Schonzeit has commented: “After years of working with what can be seen in the known world, I have become fascinated with the invented world. My goal is to make work that I have never seen the likes of before. Still, what has evolved in this work is familiar and recognizable. You know, these people I have created.”

To construct these, Schonzeit begins with a bit of material unaware of the unique character he will eventually create such as a samurai, a dancer, or a vagabond. The personalities come to life through the union of shapes and colors lending an impression of theatricality. The work is not complete though, until the collages are scanned, enlarged, and printed. The ultra high-resolution scanner that Schonzeit sees as a camera captures the source material and compresses the multidimensional collage into a flat surface. They are then enlarged creating a vitality that is only suggested by the smaller collages, as they are further distanced them from their original sources.

As the artist says, “When something small is enlarged, a new reality is revealed.”

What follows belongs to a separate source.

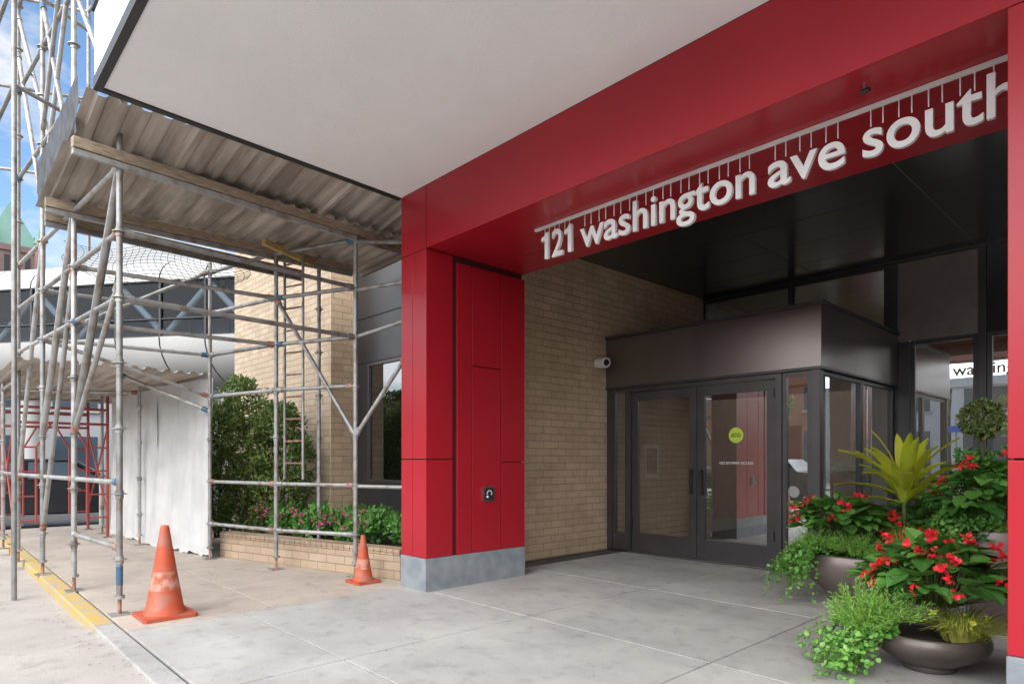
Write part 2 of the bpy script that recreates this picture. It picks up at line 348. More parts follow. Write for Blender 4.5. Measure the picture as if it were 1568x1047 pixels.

This has been a thread running through his various bodies of work since his early Photorealist paintings that were enlarged depictions of his photographs. Schonzeit has always taken chances and drawn on a wide range of influences being motivated by a creative urge. Today he continues to evolve through his work which can be found in such collections as the Metropolitan Museum of Art in New York City and the Neue Nationalgalerie in Berlin among many others.